What you will do: Your task is to reproduce the material exactly.

Source material:
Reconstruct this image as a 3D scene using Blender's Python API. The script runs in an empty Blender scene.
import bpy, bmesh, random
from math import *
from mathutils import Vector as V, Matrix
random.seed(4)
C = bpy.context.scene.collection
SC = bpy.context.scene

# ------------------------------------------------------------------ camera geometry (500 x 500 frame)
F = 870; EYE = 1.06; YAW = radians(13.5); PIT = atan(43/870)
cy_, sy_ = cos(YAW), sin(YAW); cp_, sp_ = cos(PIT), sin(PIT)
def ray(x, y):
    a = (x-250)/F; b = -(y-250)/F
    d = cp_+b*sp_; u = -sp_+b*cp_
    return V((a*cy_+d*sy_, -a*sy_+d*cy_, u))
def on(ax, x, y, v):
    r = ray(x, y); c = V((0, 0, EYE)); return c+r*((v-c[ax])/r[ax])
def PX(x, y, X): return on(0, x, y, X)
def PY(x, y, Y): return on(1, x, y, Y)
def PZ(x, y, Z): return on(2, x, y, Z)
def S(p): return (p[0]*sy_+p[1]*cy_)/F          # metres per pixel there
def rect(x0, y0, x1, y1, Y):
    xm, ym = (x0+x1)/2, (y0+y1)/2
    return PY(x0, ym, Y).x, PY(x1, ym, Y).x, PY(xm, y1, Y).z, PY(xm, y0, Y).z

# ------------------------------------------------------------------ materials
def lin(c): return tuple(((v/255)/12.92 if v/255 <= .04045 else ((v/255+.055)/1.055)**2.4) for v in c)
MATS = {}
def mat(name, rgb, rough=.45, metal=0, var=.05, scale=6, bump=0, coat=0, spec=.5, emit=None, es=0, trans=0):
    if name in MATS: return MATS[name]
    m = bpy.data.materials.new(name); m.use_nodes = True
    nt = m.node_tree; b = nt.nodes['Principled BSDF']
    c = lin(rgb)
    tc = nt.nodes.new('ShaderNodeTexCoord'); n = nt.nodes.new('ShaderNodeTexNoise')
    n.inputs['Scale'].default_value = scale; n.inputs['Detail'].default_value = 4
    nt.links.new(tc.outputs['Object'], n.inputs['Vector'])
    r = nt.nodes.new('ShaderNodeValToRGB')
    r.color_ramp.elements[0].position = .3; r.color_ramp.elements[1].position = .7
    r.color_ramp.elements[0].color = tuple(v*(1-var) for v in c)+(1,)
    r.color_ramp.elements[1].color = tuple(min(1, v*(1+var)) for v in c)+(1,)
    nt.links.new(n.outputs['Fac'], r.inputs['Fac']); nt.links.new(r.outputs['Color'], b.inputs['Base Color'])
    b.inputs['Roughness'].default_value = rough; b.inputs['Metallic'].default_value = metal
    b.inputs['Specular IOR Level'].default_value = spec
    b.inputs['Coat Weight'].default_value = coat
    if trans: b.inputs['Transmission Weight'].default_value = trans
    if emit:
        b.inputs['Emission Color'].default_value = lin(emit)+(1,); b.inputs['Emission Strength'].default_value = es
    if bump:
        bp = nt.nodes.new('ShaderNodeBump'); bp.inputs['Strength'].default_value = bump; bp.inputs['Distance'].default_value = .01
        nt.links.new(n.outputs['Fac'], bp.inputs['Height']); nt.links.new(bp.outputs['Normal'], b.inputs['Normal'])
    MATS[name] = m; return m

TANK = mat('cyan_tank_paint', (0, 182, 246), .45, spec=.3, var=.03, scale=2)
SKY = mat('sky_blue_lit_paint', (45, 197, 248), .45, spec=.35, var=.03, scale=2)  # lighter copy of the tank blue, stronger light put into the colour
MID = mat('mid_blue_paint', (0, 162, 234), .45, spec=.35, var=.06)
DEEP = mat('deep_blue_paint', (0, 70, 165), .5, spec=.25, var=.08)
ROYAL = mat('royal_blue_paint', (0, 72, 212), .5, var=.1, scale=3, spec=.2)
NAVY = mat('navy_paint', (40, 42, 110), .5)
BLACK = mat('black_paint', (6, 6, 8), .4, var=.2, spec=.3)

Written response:
Reconstruct this image as a 3D scene using Blender's Python API. The script runs in an empty Blender scene.
import bpy, bmesh, random
from math import *
from mathutils import Vector as V, Matrix
random.seed(4)
C = bpy.context.scene.collection
SC = bpy.context.scene

# ------------------------------------------------------------------ camera geometry (500 x 500 frame)
F = 870; EYE = 1.06; YAW = radians(13.5); PIT = atan(43/870)
cy_, sy_ = cos(YAW), sin(YAW); cp_, sp_ = cos(PIT), sin(PIT)
def ray(x, y):
    a = (x-250)/F; b = -(y-250)/F
    d = cp_+b*sp_; u = -sp_+b*cp_
    return V((a*cy_+d*sy_, -a*sy_+d*cy_, u))
def on(ax, x, y, v):
    r = ray(x, y); c = V((0, 0, EYE)); return c+r*((v-c[ax])/r[ax])
def PX(x, y, X): return on(0, x, y, X)
def PY(x, y, Y): return on(1, x, y, Y)
def PZ(x, y, Z): return on(2, x, y, Z)
def S(p): return (p[0]*sy_+p[1]*cy_)/F          # metres per pixel there
def rect(x0, y0, x1, y1, Y):
    xm, ym = (x0+x1)/2, (y0+y1)/2
    return PY(x0, ym, Y).x, PY(x1, ym, Y).x, PY(xm, y1, Y).z, PY(xm, y0, Y).z

# ------------------------------------------------------------------ materials
def lin(c): return tuple(((v/255)/12.92 if v/255 <= .04045 else ((v/255+.055)/1.055)**2.4) for v in c)
MATS = {}
def mat(name, rgb, rough=.45, metal=0, var=.05, scale=6, bump=0, coat=0, spec=.5, emit=None, es=0, trans=0):
    if name in MATS: return MATS[name]
    m = bpy.data.materials.new(name); m.use_nodes = True
    nt = m.node_tree; b = nt.nodes['Principled BSDF']
    c = lin(rgb)
    tc = nt.nodes.new('ShaderNodeTexCoord'); n = nt.nodes.new('ShaderNodeTexNoise')
    n.inputs['Scale'].default_value = scale; n.inputs['Detail'].default_value = 4
    nt.links.new(tc.outputs['Object'], n.inputs['Vector'])
    r = nt.nodes.new('ShaderNodeValToRGB')
    r.color_ramp.elements[0].position = .3; r.color_ramp.elements[1].position = .7
    r.color_ramp.elements[0].color = tuple(v*(1-var) for v in c)+(1,)
    r.color_ramp.elements[1].color = tuple(min(1, v*(1+var)) for v in c)+(1,)
    nt.links.new(n.outputs['Fac'], r.inputs['Fac']); nt.links.new(r.outputs['Color'], b.inputs['Base Color'])
    b.inputs['Roughness'].default_value = rough; b.inputs['Metallic'].default_value = metal
    b.inputs['Specular IOR Level'].default_value = spec
    b.inputs['Coat Weight'].default_value = coat
    if trans: b.inputs['Transmission Weight'].default_value = trans
    if emit:
        b.inputs['Emission Color'].default_value = lin(emit)+(1,); b.inputs['Emission Strength'].default_value = es
    if bump:
        bp = nt.nodes.new('ShaderNodeBump'); bp.inputs['Strength'].default_value = bump; bp.inputs['Distance'].default_value = .01
        nt.links.new(n.outputs['Fac'], bp.inputs['Height']); nt.links.new(bp.outputs['Normal'], b.inputs['Normal'])
    MATS[name] = m; return m

TANK = mat('cyan_tank_paint', (0, 182, 246), .45, spec=.3, var=.03, scale=2)
SKY = mat('sky_blue_lit_paint', (45, 197, 248), .45, spec=.35, var=.03, scale=2)  # lighter copy of the tank blue, stronger light put into the colour
MID = mat('mid_blue_paint', (0, 162, 234), .45, spec=.35, var=.06)
DEEP = mat('deep_blue_paint', (0, 70, 165), .5, spec=.25, var=.08)
ROYAL = mat('royal_blue_paint', (0, 72, 212), .5, var=.1, scale=3, spec=.2)
NAVY = mat('navy_paint', (40, 42, 110), .5)
BLACK = mat('black_paint', (6, 6, 8), .4, var=.2, spec=.3)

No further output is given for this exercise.